"If Ross or Flynn came back, it would not be so much the perfect condition they would have been concerned about, it might have been the expense to get it there.
Let's not forget, MOST courses are by no means in perfect condition - not even close.
Mark"
Mark:
I hope you can see that's sort of what I'm trying to get to here with various answers to this question. Many of these men, those old architects, particularly Flynn was not only interested in improving golf's agronomies but he, like most of them, were also efficiency experts or certainly very much concerned with economic efficiencies in agronomics. One cannot help but notice that the entire purpose of the work of Piper & Oakley and the Wilsons and Flynn and the rest culminating in the institution of the USGA Green Section was as much about economic efficiencies in agronomics as it was about the quality of agronomics for the playabilities of golf.
The whole idea about more naturalism in golf architecture was a parallel concern and desire amongst some of those early architects--and apparently a very strong one. Those, such as Hunter and Behr and a few others wrote about that time, in the future, when they hoped golf architects could take the art of golf architecture to new heights in quality combined with naturalism--heights beyond anything they'd been able to acheive. They felt that new technologies, those in equipment, research and science might take architecture there.

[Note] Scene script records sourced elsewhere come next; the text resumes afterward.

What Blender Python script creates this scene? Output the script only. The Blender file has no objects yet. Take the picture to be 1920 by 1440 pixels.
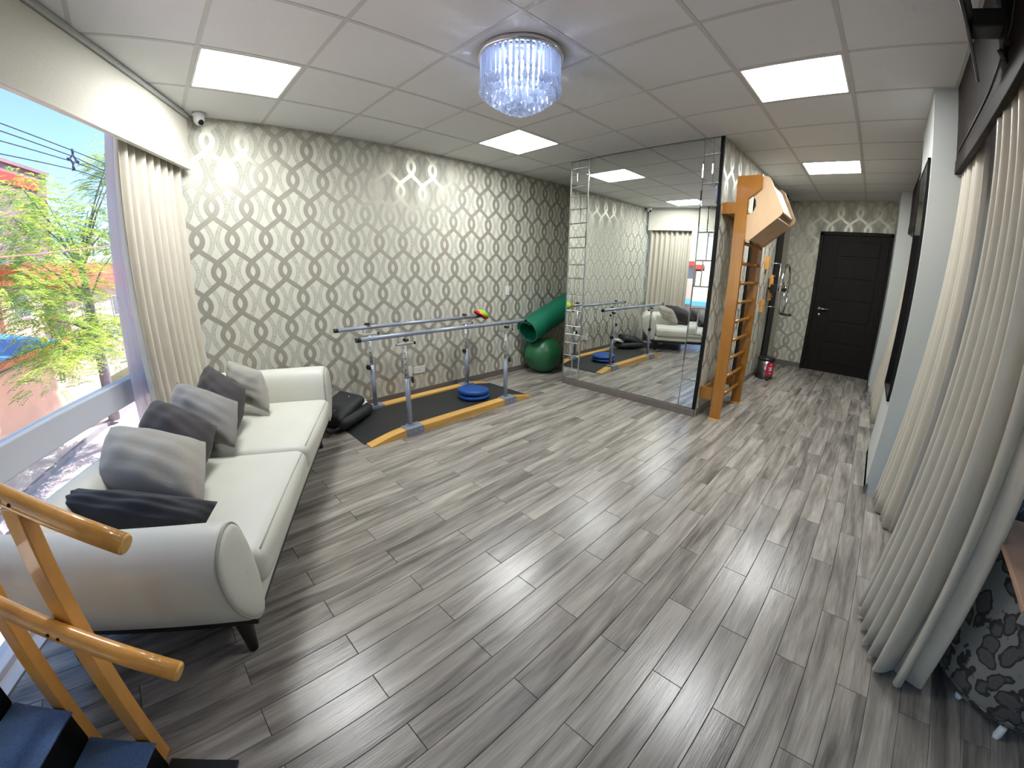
import bpy, bmesh, math, random
from mathutils import Vector, Matrix
random.seed(7)
sc = bpy.context.scene
COL = sc.collection
PI = math.pi

# ------------------------------------------------------------------ camera
CAM = (-0.2519, -3.8171, 1.4128)          # room: x along the papered wall, y towards it, z up
YAW, PITCH, ROLL = 0.7802, -0.2903, 0.0079
cd = bpy.data.cameras.new('camera')
cam = bpy.data.objects.new('camera', cd)
COL.objects.link(cam)
fwd = Vector((math.cos(PITCH) * math.sin(YAW), math.cos(PITCH) * math.cos(YAW), math.sin(PITCH)))
rgt = Vector((math.cos(YAW), -math.sin(YAW), 0))
upv = rgt.cross(fwd)
r2 = math.cos(ROLL) * rgt + math.sin(ROLL) * upv
u2 = -math.sin(ROLL) * rgt + math.cos(ROLL) * upv
mw = Matrix((r2, u2, -fwd)).transposed().to_4x4()
mw.translation = Vector(CAM)
cam.matrix_world = mw
cd.type = 'PANO'                           # ultra-wide lens with barrel distortion
cd.sensor_fit = 'HORIZONTAL'
cd.sensor_width = 36.0
cd.sensor_height = 27.0
cd.clip_start = 0.02
cd.clip_end = 500
LENS = (0.07601881980733863, -0.0007784611001105914, -2.6209971726050478e-05, 9.741279481313884e-07)
for tgt in (cd, getattr(cd, 'cycles', None)):
    if tgt is None:
        continue
    try:
        tgt.panorama_type = 'FISHEYE_LENS_POLYNOMIAL'
        tgt.fisheye_fov = math.radians(170)
        tgt.fisheye_polynomial_k0 = 0.0
        tgt.fisheye_polynomial_k1 = -LENS[0]
        tgt.fisheye_polynomial_k2 = -LENS[1]
        tgt.fisheye_polynomial_k3 = -LENS[2]
        tgt.fisheye_polynomial_k4 = -LENS[3]
    except Exception:
        pass
sc.camera = cam

# ------------------------------------------------------------------ sky, sun, exposure
world = bpy.data.worlds.new('sky')
sc.world = world
world.use_nodes = True
wn = world.node_tree
bg = wn.nodes['Background']
sky = wn.nodes.new('ShaderNodeTexSky')
sky.sky_type = 'NISHITA'
sky.sun_disc = False
sky.sun_elevation = math.radians(58)
sky.sun_rotation = math.radians(75)
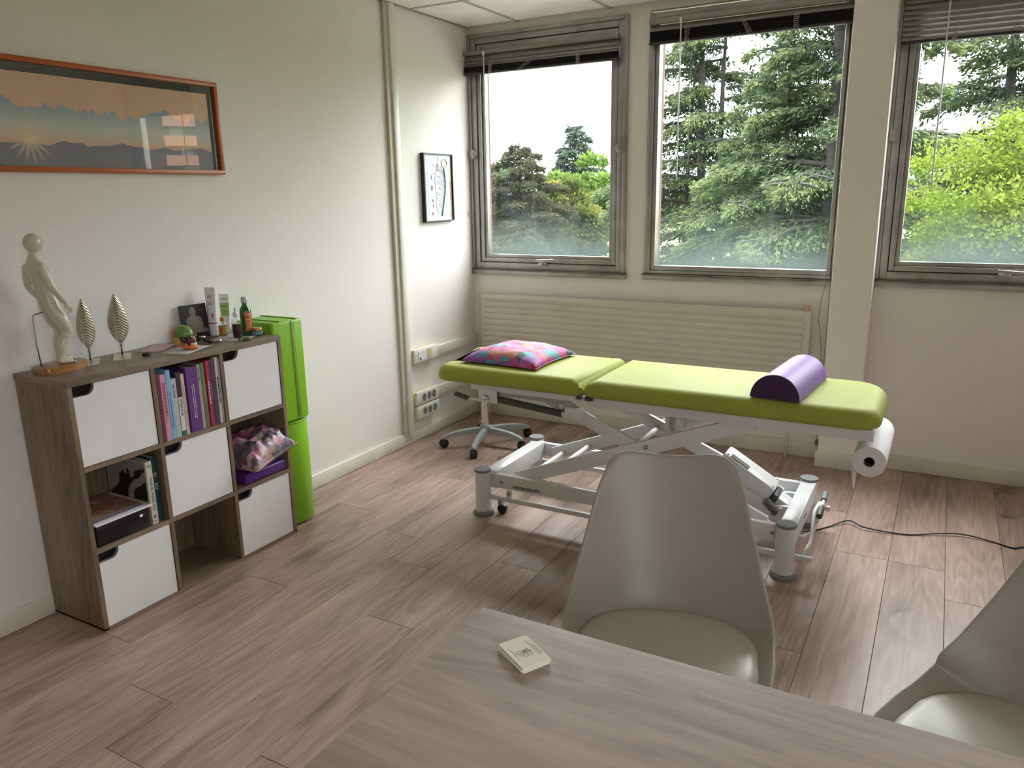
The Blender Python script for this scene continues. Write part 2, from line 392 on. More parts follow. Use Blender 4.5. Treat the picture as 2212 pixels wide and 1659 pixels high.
# ------------------------------------------------------------------ the room
RX, RY, RZ = 4.05, -5.6, 2.49
fl = struct(MB().box((-0.15, RY-0.15, -0.12), (RX+0.15, 0.2, -0.006)).build('floor', MT['dark']))
PW, PL = 0.2035, 1.285
xs0 = 2.687 - PW * 14
pm = MB().box((-PW/2+0.0006, -PL/2+0.0006, -0.006), (PW/2-0.0006, PL/2-0.0006, 0.0), 0.0009, seg=1).b
pme = bpy.data.meshes.new('plank'); pm.to_mesh(pme); pm.free(); pme.materials.append(MT['floor'])
for i in range(0, 21):
    x = xs0 + PW * (i + 0.5)
    if x > RX: continue
    offs = {13: 0.105, 14: 0.105, 15: -0.14}.get(i, random.uniform(0, PL))
    if i == 14: offs = PL - 1.18
    if i == 15: offs = PL - 1.425 + PL
    y = 0.12
    ends = -((PL - offs) % PL)
    ye = ends + PL
    k = 0
    while ye > RY:
        o = bpy.data.objects.new('plank', pme); COL.objects.link(o); o.parent = fl
        o.location = (x, ye - PL/2, 0)
        if ye > 0.05:
            o.scale = (1, (min(ye, 0.05) - (ye - PL)) / PL, 1); o.location.y = (0.05 + ye - PL) / 2
        ye -= PL

ce = struct(MB().box((-0.15, RY-0.15, RZ+0.012), (RX+0.15, 0.2, RZ+0.15)).build('ceiling', MT['tbar']))
cm = MB().box((-0.288, -0.288, 0.0), (0.288, 0.288, 0.012), 0.002, seg=1).b
cme = bpy.data.meshes.new('ceiling_tile'); cm.to_mesh(cme); cm.free(); cme.materials.append(MT['ceiling'])
for i in range(-1, 7):
    for j in range(0, 10):
        xa, xb = 0.362 + 0.6*i, 0.962 + 0.6*i; ya, yb = -0.62 - 0.6*j + 0.6, -0.62 - 0.6*j
        xa2, xb2, ya2, yb2 = max(xa, 0), min(xb, RX), min(ya, 0), max(yb, RY)
        if xb2 - xa2 < 0.03 or ya2 - yb2 < 0.03: continue
        o = bpy.data.objects.new('ceiling_tile', cme); COL.objects.link(o); o.parent = ce
        o.location = ((xa2+xb2)/2, (ya2+yb2)/2, RZ); o.scale = ((xb2-xa2)/0.6, (ya2-yb2)/0.6, 1)
for i in range(0, 7):
    MB().box((0.362+0.6*i-0.012, RY, RZ-0.002), (0.362+0.6*i+0.012, 0, RZ+0.012)).build('ceiling_bar', MT['tbar'], ce)
for j in range(0, 9):
    MB().box((0, -0.62-0.6*j-0.012, RZ-0.0025), (RX, -0.62-0.6*j+0.012, RZ+0.011)).build('ceiling_bar', MT['tbar'], ce)
MB().box((0.0, RY, RZ-0.003), (0.022, -0.02, RZ+0.012)).build('edge_trim', plain('edge_trim_taupe', (0.33, 0.30, 0.25), 0.5), ce)

struct(MB().box((-0.15, RY-0.15, 0.0), (0.0, 0.2, RZ+0.012)).build('wall_left', MT['wallpaper']))
mb = MB().box((RX, RY-0.15, 0.0), (RX+0.15, 0.2, 0.95)).box((RX, RY-0.15, 2.35), (RX+0.15, 0.2, RZ+0.012))
for a, b_ in ((RY-0.15, -5.3), (-4.5, 0.2)): mb.box((RX, a, 0.95), (RX+0.15, b_, 2.35))  # gap left for the added fill-light opening
struct(mb.build('wall_right', MT['wall']))
sw = struct(bpy.data.objects.new('added_fill_window', None)); COL.objects.link(sw); sw.location = (RX, -4.75, 0.95)  # unseen window added behind the camera to brighten the room
mb = MB()
for a, b_ in (((RX+0.03, -5.3, 0.95), (RX+0.08, -5.25, 2.35)), ((RX+0.03, -4.55, 0.95), (RX+0.08, -4.5, 2.35)), ((RX+0.03, -5.3, 0.95), (RX+0.08, -4.5, 1.0)), ((RX+0.03, -5.3, 2.3), (RX+0.08, -4.5, 2.35))): mb.box(a, b_, 0.002)
mb.build('fill_window_frame', MT['alu'], sw)
struct(MB().box((-0.15, RY-0.15, 0.0), (RX+0.15, RY, RZ+0.012)).build('wall_back', plain('taupe_back_wall', (0.45, 0.42, 0.39), 0.7)))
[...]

What were they really thinking? In agronomics the advancements (long after them) took the art of golf architecture to new heights in consistency, immaculateness, increased and improved definitions of playing areas etc. Is that increased "naturalism" in golf? Anything but! That's frankly the opposite of "Nature's way" and naturalism!
So what were they thinking? How were they really imagining things could or should advance in the way of "naturalism" in golf? Just look at that extraordinary series of hole by hole photos of CPC shortly after opening with Mackenzie playing each hole. Why would they have wanted an acceptable level of agronomics and a level of naturalism to get any better or more advanced than that? I think that might have been the absolute pinnacle of it all---far more complete than today for a natural match of good agronomics and naturalism in architecture that could have and would have satisfied any golfer of any era! How can anyone really tell where Mackenzie’s architectural fingerprints started and stopped in those photos? I'd love to play on that course, in those photos taken around 1929 or 1930, its agronomics and all. Who wouldn't?

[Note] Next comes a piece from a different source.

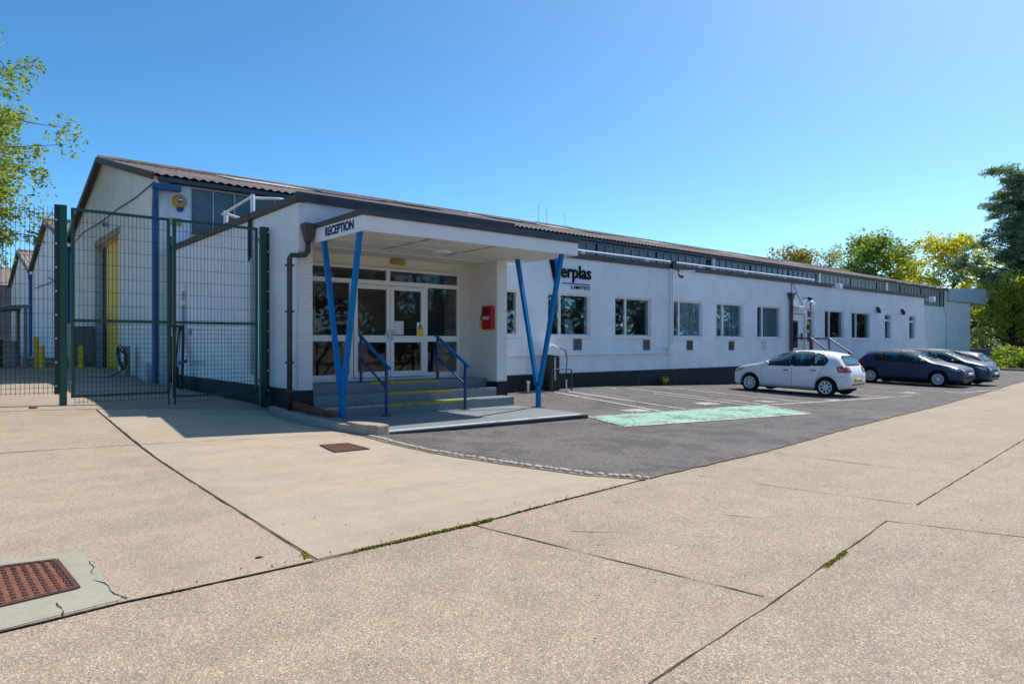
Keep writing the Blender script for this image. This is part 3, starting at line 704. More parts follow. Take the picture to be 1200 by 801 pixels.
# canopy on its two V columns
cn = place('entrance_canopy', 'white flat canopy on blue V-shaped legs over the entrance', 'canopy', 8.2, 11.9)
CX0, CX1, CY, CZ0, CZ1 = 5.74, 11.14, 10.90, 3.69, 4.0
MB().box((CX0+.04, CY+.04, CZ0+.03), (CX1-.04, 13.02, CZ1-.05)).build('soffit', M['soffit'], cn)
m = MB().box((CX0, CY, CZ0), (CX1, CY+.04, CZ1)); m.box((CX0, CY+.04, CZ0), (CX0+.04, 13.02, CZ1)); m.box((CX1-.04, CY+.04, CZ0), (CX1, 15.28, CZ1)); m.build('fascia', M['white'], cn)
MB().box((CX0-.03, CY-.03, CZ1), (CX1+.03, 13.02, CZ1+.035)).build('roof_sheet', M['bitumen'], cn)
m = MB().box((CX0-.035, CY-.035, CZ1-.035), (CX1+.035, CY-.001, CZ1+.07)); m.build('front_drip_edge', M['bitumen'], cn)
m = MB().box((CX0-.035, CY-.001, CZ1-.035), (CX0-.001, 13.02, CZ1+.065)); m.build('side_drip_edge', M['brown'], cn)
MB().box((CX1-.12, 13.03, CZ0+.05), (CX1-.05, 15.28, CZ1-.05)).build('end_board', M['soffit'], cn)
m = MB()
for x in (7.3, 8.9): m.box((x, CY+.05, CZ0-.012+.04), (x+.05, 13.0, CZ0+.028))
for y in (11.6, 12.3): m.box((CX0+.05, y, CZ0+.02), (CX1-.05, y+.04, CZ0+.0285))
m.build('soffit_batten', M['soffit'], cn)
for x, yf_, yb_ in ((5.82, 11.16, 12.64), (10.70, 10.97, 12.50)):
    m = MB(); w = .092; y0 = 11.87 if x < 8 else 11.75
    m.bar((x, y0, .205), (x, y0, .80), w, w)
    m.bar((x, y0-.045, .72), (x, yf_, CZ0+.03), w, w*.95); m.bar((x, y0+.045, .72), (x, yb_, CZ0+.03), w, w*.95)
    c = m.build('v_column', M['blue'], cn, bevel=.006)
    MB().box((x-.11, y0-.11, .209), (x+.11, y0+.11, .222)).build('base_plate', M['rustdark'], c)
o = text('RECEPTION', 'reception_lettering', M['letterblue'], (CX0-.006, 12.40, 3.755), (0,-1,0), (0,0,1), 1.17, .175, .006, .03); tag(o, 'navy RECEPTION lettering on the white canopy side', 'lettering')
m = MB().lathe([(0,0),(.20,0),(.22,.03),(.22,.07),(0,.07)], (8.5,12.5,3.675), 'Z', 20); t = m.build('ceiling_lamp', M['white'], smooth=False); tag(t, 'round white ceiling lamp under the canopy', 'lamp')
m = MB().box((8.15,14.0,3.55),(8.5,14.095,3.66)); t = m.build('exit_light_box', paint('amber_box', (.45,.27,.08), .4, .2)); tag(t, 'small amber light box above the entrance doors', 'light box')
# fire box
fbx = place('fire_point_box', 'red fire point box on the return wall beside the entrance', 'fire box', 10.46, 13.32, z=2.04)
MB().box((10.36,13.10,2.04),(10.488,13.48,2.62)).build('case', M['red'], fbx, bevel=.015)
text('FIRE', 'lettering', M['white'], (10.357, 13.42, 2.28), (0,-1,0), (0,0,1), .25, .08, .004, .02, parent=fbx)
MB().lathe([(0,0),(.07,0),(.07,.02),(0,.02)], (10.345,13.3,2.5), 'X', 16).build('break_glass', M['black'], fbx)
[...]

What were these men thinking with their dreams for the future they might never live to see? Were they dreaming the "Impossible Dream" and didn't realize it? Was it perhaps that they did not realize, for some odd reason, that they had already taken both golf architecture and agronomics and naturalism too as far as they all ever needed to go?
Things clearly continued to advance in both golf architecture and certainly in the quality, consistency and immaculateness of agronomics---and it seems clear both those parallel areas advanced and continued down some paths that those early architects did not foresee and certainly may never have wished for. What happened to the advanced naturalism they were dreaming the future was going to provide which they couldn’t acheive in their own time? It didn’t happen---it went the other way, in fact!
If someone today built courses that looked like those extraordinary photos (1930) in GeoffShac's book on CPC what in the world could anyone today, or in any other future time want more than that? Perhaps, all those dreamers like Mackenzie, Hunter and Behr should’ve just stood on the highest point of CPC back in 1930 and screamed----”Here it is, this is as good as it’s ever going to get in all those things we’ve been dreaming of achieving!”
Damn dreamers--they should’ve woken up and understood where they were and that it wasn’t necessary to go any farther than that!